* Source data
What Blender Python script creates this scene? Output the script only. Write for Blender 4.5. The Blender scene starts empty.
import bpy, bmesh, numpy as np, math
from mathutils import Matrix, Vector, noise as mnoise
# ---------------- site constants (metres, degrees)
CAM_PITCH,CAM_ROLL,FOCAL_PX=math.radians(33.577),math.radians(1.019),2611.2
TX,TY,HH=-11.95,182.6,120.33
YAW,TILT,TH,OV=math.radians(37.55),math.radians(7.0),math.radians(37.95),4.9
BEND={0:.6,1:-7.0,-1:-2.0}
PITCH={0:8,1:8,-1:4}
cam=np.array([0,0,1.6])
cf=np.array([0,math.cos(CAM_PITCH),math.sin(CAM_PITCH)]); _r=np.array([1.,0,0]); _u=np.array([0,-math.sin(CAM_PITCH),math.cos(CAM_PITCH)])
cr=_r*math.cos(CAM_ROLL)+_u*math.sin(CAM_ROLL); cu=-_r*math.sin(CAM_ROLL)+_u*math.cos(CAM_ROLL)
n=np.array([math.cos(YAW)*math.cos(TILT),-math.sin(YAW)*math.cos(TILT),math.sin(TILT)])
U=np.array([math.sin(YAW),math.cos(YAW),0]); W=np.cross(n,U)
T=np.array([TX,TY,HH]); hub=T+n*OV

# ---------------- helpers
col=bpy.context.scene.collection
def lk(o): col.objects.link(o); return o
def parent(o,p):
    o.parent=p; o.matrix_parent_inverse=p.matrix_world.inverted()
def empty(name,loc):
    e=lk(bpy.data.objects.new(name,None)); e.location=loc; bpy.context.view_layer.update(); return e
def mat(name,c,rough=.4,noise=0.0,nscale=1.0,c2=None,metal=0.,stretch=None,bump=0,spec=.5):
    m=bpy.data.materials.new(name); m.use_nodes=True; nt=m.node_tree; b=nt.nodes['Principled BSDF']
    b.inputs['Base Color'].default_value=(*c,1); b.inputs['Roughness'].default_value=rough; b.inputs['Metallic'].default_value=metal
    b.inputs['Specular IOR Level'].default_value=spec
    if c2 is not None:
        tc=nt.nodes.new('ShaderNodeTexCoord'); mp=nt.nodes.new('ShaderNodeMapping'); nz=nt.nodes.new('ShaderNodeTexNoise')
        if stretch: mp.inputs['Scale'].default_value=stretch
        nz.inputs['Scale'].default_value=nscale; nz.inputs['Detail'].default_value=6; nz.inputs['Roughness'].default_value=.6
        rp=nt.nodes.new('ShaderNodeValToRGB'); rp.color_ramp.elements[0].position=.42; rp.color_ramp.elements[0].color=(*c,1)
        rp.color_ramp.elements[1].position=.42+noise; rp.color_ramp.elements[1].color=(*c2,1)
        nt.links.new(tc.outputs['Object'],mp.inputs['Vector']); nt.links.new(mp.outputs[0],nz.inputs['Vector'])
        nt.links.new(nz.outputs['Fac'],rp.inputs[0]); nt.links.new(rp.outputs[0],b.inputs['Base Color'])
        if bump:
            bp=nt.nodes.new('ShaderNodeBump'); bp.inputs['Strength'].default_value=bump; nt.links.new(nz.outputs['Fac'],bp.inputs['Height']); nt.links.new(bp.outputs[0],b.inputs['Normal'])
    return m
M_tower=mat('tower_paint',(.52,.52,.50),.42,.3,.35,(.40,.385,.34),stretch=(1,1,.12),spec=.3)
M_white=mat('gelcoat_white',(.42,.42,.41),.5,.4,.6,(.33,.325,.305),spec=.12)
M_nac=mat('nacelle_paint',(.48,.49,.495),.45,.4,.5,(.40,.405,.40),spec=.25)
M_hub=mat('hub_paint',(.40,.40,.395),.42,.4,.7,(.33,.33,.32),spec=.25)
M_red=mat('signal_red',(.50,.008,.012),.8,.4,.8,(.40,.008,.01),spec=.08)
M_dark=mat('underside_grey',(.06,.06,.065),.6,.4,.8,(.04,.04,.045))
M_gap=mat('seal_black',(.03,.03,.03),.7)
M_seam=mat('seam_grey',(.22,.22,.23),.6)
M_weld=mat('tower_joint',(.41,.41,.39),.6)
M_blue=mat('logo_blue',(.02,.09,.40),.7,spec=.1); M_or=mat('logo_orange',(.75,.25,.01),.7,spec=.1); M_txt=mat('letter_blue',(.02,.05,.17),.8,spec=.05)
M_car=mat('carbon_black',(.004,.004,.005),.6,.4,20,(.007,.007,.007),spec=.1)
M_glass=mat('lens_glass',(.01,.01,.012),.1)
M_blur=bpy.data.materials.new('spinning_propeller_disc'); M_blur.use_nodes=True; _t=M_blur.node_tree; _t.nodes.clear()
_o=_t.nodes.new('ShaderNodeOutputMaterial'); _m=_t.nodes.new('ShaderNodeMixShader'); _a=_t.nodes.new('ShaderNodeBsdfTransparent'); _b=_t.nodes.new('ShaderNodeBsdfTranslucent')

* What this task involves
Write the material out again in its entirety, exactly as shown.

* Finished exercise
What Blender Python script creates this scene? Output the script only. Write for Blender 4.5. The Blender scene starts empty.
import bpy, bmesh, numpy as np, math
from mathutils import Matrix, Vector, noise as mnoise
# ---------------- site constants (metres, degrees)
CAM_PITCH,CAM_ROLL,FOCAL_PX=math.radians(33.577),math.radians(1.019),2611.2
TX,TY,HH=-11.95,182.6,120.33
YAW,TILT,TH,OV=math.radians(37.55),math.radians(7.0),math.radians(37.95),4.9
BEND={0:.6,1:-7.0,-1:-2.0}
PITCH={0:8,1:8,-1:4}
cam=np.array([0,0,1.6])
cf=np.array([0,math.cos(CAM_PITCH),math.sin(CAM_PITCH)]); _r=np.array([1.,0,0]); _u=np.array([0,-math.sin(CAM_PITCH),math.cos(CAM_PITCH)])
cr=_r*math.cos(CAM_ROLL)+_u*math.sin(CAM_ROLL); cu=-_r*math.sin(CAM_ROLL)+_u*math.cos(CAM_ROLL)
n=np.array([math.cos(YAW)*math.cos(TILT),-math.sin(YAW)*math.cos(TILT),math.sin(TILT)])
U=np.array([math.sin(YAW),math.cos(YAW),0]); W=np.cross(n,U)
T=np.array([TX,TY,HH]); hub=T+n*OV

# ---------------- helpers
col=bpy.context.scene.collection
def lk(o): col.objects.link(o); return o
def parent(o,p):
    o.parent=p; o.matrix_parent_inverse=p.matrix_world.inverted()
def empty(name,loc):
    e=lk(bpy.data.objects.new(name,None)); e.location=loc; bpy.context.view_layer.update(); return e
def mat(name,c,rough=.4,noise=0.0,nscale=1.0,c2=None,metal=0.,stretch=None,bump=0,spec=.5):
    m=bpy.data.materials.new(name); m.use_nodes=True; nt=m.node_tree; b=nt.nodes['Principled BSDF']
    b.inputs['Base Color'].default_value=(*c,1); b.inputs['Roughness'].default_value=rough; b.inputs['Metallic'].default_value=metal
    b.inputs['Specular IOR Level'].default_value=spec
    if c2 is not None:
        tc=nt.nodes.new('ShaderNodeTexCoord'); mp=nt.nodes.new('ShaderNodeMapping'); nz=nt.nodes.new('ShaderNodeTexNoise')
        if stretch: mp.inputs['Scale'].default_value=stretch
        nz.inputs['Scale'].default_value=nscale; nz.inputs['Detail'].default_value=6; nz.inputs['Roughness'].default_value=.6
        rp=nt.nodes.new('ShaderNodeValToRGB'); rp.color_ramp.elements[0].position=.42; rp.color_ramp.elements[0].color=(*c,1)
        rp.color_ramp.elements[1].position=.42+noise; rp.color_ramp.elements[1].color=(*c2,1)
        nt.links.new(tc.outputs['Object'],mp.inputs['Vector']); nt.links.new(mp.outputs[0],nz.inputs['Vector'])
        nt.links.new(nz.outputs['Fac'],rp.inputs[0]); nt.links.new(rp.outputs[0],b.inputs['Base Color'])
        if bump:
            bp=nt.nodes.new('ShaderNodeBump'); bp.inputs['Strength'].default_value=bump; nt.links.new(nz.outputs['Fac'],bp.inputs['Height']); nt.links.new(bp.outputs[0],b.inputs['Normal'])
    return m
M_tower=mat('tower_paint',(.52,.52,.50),.42,.3,.35,(.40,.385,.34),stretch=(1,1,.12),spec=.3)
M_white=mat('gelcoat_white',(.42,.42,.41),.5,.4,.6,(.33,.325,.305),spec=.12)
M_nac=mat('nacelle_paint',(.48,.49,.495),.45,.4,.5,(.40,.405,.40),spec=.25)
M_hub=mat('hub_paint',(.40,.40,.395),.42,.4,.7,(.33,.33,.32),spec=.25)
M_red=mat('signal_red',(.50,.008,.012),.8,.4,.8,(.40,.008,.01),spec=.08)
M_dark=mat('underside_grey',(.06,.06,.065),.6,.4,.8,(.04,.04,.045))
M_gap=mat('seal_black',(.03,.03,.03),.7)
M_seam=mat('seam_grey',(.22,.22,.23),.6)
M_weld=mat('tower_joint',(.41,.41,.39),.6)
M_blue=mat('logo_blue',(.02,.09,.40),.7,spec=.1); M_or=mat('logo_orange',(.75,.25,.01),.7,spec=.1); M_txt=mat('letter_blue',(.02,.05,.17),.8,spec=.05)
M_car=mat('carbon_black',(.004,.004,.005),.6,.4,20,(.007,.007,.007),spec=.1)
M_glass=mat('lens_glass',(.01,.01,.012),.1)
M_blur=bpy.data.materials.new('spinning_propeller_disc'); M_blur.use_nodes=True; _t=M_blur.node_tree; _t.nodes.clear()
_o=_t.nodes.new('ShaderNodeOutputMaterial'); _m=_t.nodes.new('ShaderNodeMixShader'); _a=_t.nodes.new('ShaderNodeBsdfTransparent'); _b=_t.nodes.new('ShaderNodeBsdfTranslucent')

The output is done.